With this in mind, it is possible to translate Sir Topas’s line: if you harm even a stupid bird, you harm the “grandam” who is Queen Elizabeth. If this is what this line means, then it supports the idea that Shakespeare, a stupid bird, was not harmed because it would have harmed the queen.

In this prison scene, Malvolio begs for four things: a candle, a pen, ink and paper. He wants to write to Olivia, to plead his case and beg for release.

If Shakespeare was in prison for having performed Hamlet in November 1601, these are the things he would have most likely requested. Shakespeare may have wanted to write to Queen Elizabeth to plead his case and beg for release.

Or, looked at another way, what are a candle, a pen, ink and paper to Shakespeare? The tools without which he could not live. They represent life. 

It is almost impossible to understand precisely what Shakespeare was writing and why he wrote what he did. But in looking at Katherine Duncan-Jones’s excellent and perceptive analysis of Twelfth Night, where she describes Shakespeare on stage, as Malvolio, the butt of all the jokes, in front of law students at the Middle Temple, laughing at him as he happily holds himself up to ridicule, it is also possible to imagine that they were also celebrating the fact that Shakespeare may have been imprisoned and is now free.
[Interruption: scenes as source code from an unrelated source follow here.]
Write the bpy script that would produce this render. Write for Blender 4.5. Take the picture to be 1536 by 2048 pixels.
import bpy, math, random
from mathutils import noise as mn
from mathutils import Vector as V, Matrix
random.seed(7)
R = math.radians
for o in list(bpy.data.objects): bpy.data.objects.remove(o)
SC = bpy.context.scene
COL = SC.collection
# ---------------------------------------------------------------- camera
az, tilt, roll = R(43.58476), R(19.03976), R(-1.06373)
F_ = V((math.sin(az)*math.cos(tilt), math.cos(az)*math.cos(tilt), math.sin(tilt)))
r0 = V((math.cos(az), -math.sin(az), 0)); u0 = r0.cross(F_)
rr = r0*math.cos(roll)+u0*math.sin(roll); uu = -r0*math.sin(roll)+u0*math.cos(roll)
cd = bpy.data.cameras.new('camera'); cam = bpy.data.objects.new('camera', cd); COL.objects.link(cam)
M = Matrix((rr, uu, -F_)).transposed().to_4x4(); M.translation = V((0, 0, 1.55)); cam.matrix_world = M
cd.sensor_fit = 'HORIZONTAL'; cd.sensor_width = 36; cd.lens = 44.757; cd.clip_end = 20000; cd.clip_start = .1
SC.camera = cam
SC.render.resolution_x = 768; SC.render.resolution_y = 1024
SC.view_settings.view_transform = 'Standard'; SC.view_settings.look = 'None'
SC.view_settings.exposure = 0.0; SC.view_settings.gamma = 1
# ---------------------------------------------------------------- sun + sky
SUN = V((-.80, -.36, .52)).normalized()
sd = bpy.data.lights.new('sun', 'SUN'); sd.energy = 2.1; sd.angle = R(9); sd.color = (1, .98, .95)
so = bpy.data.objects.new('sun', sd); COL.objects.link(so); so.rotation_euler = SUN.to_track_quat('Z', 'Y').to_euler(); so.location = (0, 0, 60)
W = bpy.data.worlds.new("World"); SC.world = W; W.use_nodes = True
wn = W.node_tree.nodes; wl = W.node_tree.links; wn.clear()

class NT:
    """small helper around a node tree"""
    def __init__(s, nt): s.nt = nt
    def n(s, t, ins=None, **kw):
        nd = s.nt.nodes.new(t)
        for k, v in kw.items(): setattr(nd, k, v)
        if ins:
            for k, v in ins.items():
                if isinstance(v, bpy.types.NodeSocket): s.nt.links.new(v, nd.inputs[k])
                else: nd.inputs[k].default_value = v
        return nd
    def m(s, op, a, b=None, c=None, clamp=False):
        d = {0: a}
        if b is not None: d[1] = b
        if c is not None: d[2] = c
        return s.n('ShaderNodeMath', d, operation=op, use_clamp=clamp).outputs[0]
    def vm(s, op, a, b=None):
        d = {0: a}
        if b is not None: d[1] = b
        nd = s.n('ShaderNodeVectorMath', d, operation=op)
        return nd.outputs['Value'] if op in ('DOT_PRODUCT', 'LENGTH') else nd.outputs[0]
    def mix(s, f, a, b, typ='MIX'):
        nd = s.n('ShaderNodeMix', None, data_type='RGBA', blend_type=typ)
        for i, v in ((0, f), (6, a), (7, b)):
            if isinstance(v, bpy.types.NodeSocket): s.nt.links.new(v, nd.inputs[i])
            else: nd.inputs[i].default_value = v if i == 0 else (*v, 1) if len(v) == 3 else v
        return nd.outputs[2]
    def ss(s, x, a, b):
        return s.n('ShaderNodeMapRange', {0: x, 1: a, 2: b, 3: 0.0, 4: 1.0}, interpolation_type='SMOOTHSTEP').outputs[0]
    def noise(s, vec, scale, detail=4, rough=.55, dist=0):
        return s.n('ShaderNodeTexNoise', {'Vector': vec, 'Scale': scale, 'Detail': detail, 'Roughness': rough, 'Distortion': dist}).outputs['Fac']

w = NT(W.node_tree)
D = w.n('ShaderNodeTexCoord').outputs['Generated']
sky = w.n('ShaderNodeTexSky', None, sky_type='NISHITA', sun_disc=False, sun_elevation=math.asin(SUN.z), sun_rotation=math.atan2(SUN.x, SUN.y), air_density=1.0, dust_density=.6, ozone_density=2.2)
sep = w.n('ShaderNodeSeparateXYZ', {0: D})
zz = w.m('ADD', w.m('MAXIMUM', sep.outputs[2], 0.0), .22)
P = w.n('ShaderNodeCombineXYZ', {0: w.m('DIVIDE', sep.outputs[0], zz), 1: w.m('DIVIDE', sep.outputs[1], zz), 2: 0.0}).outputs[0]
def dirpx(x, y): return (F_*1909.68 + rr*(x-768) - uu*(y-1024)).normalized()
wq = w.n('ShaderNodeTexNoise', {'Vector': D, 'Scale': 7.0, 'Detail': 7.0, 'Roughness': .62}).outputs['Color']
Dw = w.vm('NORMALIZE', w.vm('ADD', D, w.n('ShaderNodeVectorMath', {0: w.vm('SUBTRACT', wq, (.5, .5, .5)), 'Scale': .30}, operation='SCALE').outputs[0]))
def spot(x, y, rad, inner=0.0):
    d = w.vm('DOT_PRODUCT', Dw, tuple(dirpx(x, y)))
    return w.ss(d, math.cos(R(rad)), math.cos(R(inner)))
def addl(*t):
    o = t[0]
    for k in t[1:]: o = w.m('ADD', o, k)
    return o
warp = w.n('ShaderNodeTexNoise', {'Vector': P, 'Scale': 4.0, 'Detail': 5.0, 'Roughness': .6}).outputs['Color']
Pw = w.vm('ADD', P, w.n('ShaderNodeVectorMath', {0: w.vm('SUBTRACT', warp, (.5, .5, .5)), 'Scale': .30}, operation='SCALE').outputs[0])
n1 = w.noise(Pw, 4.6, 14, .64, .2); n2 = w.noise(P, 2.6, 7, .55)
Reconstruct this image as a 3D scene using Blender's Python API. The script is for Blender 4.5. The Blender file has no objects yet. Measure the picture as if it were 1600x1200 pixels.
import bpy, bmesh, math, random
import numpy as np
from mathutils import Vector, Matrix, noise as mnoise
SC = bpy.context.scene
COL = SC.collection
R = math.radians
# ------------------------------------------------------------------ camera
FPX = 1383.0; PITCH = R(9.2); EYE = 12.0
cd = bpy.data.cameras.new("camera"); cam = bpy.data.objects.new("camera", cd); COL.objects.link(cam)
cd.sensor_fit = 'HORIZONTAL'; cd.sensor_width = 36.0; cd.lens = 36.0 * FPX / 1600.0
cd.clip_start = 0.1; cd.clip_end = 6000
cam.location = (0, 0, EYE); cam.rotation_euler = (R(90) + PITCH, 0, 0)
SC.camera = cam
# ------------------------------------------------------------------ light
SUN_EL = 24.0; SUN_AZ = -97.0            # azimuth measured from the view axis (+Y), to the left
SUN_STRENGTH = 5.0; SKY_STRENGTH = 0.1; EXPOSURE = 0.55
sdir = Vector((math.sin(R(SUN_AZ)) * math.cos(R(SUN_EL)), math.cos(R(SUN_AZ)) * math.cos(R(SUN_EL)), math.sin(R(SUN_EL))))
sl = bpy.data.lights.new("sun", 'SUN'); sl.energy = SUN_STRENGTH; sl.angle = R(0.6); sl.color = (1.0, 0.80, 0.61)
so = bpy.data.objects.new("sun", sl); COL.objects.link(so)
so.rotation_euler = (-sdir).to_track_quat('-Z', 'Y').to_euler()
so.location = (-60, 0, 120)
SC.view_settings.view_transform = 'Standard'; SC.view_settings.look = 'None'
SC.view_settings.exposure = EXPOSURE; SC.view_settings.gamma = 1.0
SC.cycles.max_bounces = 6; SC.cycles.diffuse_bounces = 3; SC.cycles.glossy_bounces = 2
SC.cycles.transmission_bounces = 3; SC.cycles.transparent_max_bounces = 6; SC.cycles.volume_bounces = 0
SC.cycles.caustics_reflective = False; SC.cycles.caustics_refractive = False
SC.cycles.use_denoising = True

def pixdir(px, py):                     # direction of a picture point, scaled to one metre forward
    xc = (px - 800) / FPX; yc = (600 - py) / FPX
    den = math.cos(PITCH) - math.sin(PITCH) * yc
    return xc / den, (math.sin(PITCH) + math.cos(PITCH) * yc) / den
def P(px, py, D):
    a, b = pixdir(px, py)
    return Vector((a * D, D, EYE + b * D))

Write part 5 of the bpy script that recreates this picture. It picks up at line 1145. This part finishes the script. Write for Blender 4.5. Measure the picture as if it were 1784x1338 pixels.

And like Malvolio, who is released from prison, and whose last line on stage is “I’ll be revenged on the whole pack of you!” it is possible that Shakespeare, now free, is exacting his revenge on those who put him in prison by writing and performing this Twelfth Night play.

If we consider Twelfth Night -- performed almost one year to the day that Essex led his rebellion -- with this in mind, it becomes less a funny and diverting entertainment, and becomes a celebration of free speech and a victory over the often tyrannous political forces in Elizabeth’s court.

Whatever happened to Shakespeare, whether he was put in prison, whether he was tortured, or even if in fact he was never at all punished by the queen, Twelfth Night can be considered Shakespeare's revenge on the queen's court for having punished Essex so severely.